Ashton Vaughan AV

4 min readRECON · SECRETS · WEB

Finding secrets in client bundles: grep the shipped code, then triage

Harvesting keys from front-end JS, sourcemaps, and committed .env files, and the part that matters more than finding them: knowing which key actually bypasses your security model and which is harmless by design.

The browser is an honest informant. Whatever logic runs client-side, you get a copy of, minified and bundled but fully present. So recon on any web target starts the same way: pull every script the app loads and treat it as a corpus to search. The naive version of this (grep for api_key) finds a hundred harmless strings. The version that pays is knowing which of those hundred strings actually breaks something, and most don’t.

Where the strings live

Four sources, in rough order of how often they pay out:

  • The JS bundles themselves.
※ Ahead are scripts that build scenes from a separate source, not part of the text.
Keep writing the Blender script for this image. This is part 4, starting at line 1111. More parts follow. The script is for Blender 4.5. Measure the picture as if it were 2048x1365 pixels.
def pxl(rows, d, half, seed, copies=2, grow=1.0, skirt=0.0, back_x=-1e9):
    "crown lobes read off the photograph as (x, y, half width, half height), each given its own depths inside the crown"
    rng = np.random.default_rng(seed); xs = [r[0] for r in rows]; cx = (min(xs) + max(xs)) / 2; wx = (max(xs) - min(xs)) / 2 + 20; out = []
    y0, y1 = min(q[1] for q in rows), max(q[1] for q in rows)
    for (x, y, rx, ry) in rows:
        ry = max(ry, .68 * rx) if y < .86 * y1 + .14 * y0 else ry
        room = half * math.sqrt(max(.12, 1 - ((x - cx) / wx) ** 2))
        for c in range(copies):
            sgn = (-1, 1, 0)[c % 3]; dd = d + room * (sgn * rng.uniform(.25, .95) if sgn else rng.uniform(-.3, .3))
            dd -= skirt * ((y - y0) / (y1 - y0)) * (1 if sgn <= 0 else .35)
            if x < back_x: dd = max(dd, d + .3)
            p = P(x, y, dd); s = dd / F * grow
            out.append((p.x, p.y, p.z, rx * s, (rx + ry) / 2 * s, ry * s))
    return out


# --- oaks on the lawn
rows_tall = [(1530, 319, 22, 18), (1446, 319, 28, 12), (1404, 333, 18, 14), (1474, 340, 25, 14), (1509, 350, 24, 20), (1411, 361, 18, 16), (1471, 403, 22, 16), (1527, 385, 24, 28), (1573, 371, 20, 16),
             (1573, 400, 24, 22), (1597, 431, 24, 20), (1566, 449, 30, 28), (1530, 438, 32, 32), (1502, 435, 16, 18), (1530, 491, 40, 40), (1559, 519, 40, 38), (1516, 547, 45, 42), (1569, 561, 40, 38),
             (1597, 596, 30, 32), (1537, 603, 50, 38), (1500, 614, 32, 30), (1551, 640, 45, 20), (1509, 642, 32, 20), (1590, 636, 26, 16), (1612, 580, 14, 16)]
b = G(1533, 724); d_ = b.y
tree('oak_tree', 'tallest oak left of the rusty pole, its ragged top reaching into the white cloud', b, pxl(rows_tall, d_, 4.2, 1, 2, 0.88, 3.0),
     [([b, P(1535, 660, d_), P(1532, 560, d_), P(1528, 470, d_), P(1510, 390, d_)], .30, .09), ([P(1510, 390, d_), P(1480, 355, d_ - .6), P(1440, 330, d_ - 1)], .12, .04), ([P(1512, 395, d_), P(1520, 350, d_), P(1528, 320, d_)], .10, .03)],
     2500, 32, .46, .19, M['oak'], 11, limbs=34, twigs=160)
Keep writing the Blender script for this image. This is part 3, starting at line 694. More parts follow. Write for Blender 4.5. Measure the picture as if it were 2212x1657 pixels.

Minification renames variables, not string literals. An API key embedded at build time survives minification intact. Pull every .js the page references, including lazy-loaded chunks the SPA fetches after navigation.
  • Sourcemaps. A .map file next to a bundle reconstructs the original source, comments and all. Developers strip the bundle from production and forget the sourcemap, or ship it deliberately for debugging. Check for a //# sourceMappingURL comment at the end of each bundle, then fetch the map.
  • Committed .env files in deploy sources. Some deploy pipelines serve the build directory wholesale, and a .env, .env.production, or config.json rides along. Also worth checking: the same file in the public Git history if the deploy source is a repo.
  • Inline config blobs. A window.__CONFIG__ = {...} or a hydration payload in the HTML often carries the whole client config object, keys included.
bash
# pull every script the page loads, then search the lot
# grep the corpus for high-signal patterns, not just "key"
sk-[a-zA-Z0-9]{20,}        # generic secret-key shapes
eyJ[A-Za-z0-9_-]{10,}\.    # a JWT, often a long-lived service token
service_role               # the one that matters most, see below
-----BEGIN.*PRIVATE KEY    # an actual private key, ship-stopper

The triage that actually matters

Finding a key is the easy 20 percent. The reason most “I found an API key in the bundle” reports get closed as informative is that the key was designed to be public. The whole skill is sorting the harmless from the catastrophic.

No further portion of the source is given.